> _Given instruction_:
Reproduce the top of the data verbatim, through and including the line that contains "S.camera = camo".

> _Raw data_:
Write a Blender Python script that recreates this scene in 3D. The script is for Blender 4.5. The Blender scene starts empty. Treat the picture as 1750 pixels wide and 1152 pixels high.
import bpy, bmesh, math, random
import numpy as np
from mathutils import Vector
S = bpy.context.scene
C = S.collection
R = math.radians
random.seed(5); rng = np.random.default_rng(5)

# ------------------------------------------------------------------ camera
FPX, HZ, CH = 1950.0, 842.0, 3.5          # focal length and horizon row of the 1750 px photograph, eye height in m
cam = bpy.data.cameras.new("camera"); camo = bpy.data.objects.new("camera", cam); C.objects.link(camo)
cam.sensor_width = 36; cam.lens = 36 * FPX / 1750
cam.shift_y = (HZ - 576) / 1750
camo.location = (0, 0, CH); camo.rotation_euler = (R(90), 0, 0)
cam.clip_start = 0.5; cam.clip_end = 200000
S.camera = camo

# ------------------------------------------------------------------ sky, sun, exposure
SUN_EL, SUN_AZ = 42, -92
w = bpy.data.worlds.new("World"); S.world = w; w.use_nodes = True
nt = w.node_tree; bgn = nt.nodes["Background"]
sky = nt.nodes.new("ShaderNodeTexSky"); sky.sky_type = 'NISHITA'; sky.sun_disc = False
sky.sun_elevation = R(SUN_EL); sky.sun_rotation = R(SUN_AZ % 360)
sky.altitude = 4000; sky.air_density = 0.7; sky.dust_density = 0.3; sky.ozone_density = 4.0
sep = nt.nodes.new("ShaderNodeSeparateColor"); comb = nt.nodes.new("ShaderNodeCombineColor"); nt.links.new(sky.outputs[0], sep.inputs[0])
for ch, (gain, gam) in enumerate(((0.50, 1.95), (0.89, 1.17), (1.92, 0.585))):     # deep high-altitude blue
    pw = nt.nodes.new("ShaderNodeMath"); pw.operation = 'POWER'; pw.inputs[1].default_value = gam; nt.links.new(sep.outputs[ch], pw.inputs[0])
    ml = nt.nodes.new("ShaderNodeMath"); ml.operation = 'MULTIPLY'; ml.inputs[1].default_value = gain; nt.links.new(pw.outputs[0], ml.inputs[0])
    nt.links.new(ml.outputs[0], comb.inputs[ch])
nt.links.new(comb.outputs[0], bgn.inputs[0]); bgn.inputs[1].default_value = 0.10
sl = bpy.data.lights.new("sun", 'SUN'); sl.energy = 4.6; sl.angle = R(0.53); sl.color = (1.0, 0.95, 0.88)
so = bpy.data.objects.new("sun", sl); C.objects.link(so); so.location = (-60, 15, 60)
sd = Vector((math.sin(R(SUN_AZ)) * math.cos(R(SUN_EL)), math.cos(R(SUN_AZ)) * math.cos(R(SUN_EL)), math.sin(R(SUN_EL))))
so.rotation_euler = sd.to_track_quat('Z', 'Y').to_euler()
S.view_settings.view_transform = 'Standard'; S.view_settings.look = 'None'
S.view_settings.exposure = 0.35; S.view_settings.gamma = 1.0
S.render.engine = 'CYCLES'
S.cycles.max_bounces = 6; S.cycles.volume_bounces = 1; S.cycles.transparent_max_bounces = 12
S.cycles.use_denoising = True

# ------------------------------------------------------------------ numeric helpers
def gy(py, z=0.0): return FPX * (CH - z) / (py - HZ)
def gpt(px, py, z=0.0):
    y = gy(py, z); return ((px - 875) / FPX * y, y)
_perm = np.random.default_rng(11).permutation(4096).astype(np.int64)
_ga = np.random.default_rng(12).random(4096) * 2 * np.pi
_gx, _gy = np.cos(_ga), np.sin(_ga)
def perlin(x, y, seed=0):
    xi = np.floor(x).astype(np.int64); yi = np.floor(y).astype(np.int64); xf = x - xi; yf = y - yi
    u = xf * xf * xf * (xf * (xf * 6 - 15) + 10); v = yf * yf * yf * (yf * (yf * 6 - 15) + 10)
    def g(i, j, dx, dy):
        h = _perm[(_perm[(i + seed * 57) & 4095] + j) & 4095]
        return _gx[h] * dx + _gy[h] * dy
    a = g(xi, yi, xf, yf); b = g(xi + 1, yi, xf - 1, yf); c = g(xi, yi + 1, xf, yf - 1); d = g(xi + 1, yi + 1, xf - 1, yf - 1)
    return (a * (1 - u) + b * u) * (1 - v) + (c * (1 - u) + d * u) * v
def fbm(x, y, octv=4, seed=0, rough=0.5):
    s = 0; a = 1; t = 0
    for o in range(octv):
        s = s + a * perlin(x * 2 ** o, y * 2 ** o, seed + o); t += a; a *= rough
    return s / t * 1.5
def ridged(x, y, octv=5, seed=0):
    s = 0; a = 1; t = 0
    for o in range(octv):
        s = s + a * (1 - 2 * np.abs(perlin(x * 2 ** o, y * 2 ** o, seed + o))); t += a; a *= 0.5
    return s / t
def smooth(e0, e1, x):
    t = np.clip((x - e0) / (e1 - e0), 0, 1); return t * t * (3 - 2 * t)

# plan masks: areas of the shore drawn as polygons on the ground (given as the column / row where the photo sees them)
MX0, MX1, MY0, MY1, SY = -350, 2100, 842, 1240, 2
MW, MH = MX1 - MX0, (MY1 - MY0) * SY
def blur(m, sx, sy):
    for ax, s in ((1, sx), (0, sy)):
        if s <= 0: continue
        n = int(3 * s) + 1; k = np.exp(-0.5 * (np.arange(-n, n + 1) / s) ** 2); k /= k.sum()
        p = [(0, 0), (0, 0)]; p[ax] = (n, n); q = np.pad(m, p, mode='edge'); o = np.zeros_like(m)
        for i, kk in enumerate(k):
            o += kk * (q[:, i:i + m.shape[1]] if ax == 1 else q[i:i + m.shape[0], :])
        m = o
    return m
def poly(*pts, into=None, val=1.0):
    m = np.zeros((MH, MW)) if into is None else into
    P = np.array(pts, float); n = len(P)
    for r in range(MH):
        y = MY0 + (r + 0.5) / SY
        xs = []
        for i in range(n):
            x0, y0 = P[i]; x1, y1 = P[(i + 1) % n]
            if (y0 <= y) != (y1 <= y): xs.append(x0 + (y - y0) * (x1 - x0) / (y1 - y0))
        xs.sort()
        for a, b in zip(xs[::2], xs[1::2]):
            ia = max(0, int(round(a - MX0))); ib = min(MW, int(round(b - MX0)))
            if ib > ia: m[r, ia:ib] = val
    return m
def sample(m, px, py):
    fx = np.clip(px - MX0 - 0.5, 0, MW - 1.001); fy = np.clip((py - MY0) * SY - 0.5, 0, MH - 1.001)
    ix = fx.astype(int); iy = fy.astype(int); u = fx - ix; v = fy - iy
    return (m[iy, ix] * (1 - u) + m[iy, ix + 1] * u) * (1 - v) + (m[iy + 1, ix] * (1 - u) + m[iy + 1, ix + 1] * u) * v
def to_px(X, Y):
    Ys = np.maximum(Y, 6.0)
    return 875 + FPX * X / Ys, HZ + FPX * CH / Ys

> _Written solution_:
Write a Blender Python script that recreates this scene in 3D. The script is for Blender 4.5. The Blender scene starts empty. Treat the picture as 1750 pixels wide and 1152 pixels high.
import bpy, bmesh, math, random
import numpy as np
from mathutils import Vector
S = bpy.context.scene
C = S.collection
R = math.radians
random.seed(5); rng = np.random.default_rng(5)

# ------------------------------------------------------------------ camera
FPX, HZ, CH = 1950.0, 842.0, 3.5          # focal length and horizon row of the 1750 px photograph, eye height in m
cam = bpy.data.cameras.new("camera"); camo = bpy.data.objects.new("camera", cam); C.objects.link(camo)
cam.sensor_width = 36; cam.lens = 36 * FPX / 1750
cam.shift_y = (HZ - 576) / 1750
camo.location = (0, 0, CH); camo.rotation_euler = (R(90), 0, 0)
cam.clip_start = 0.5; cam.clip_end = 200000
S.camera = camo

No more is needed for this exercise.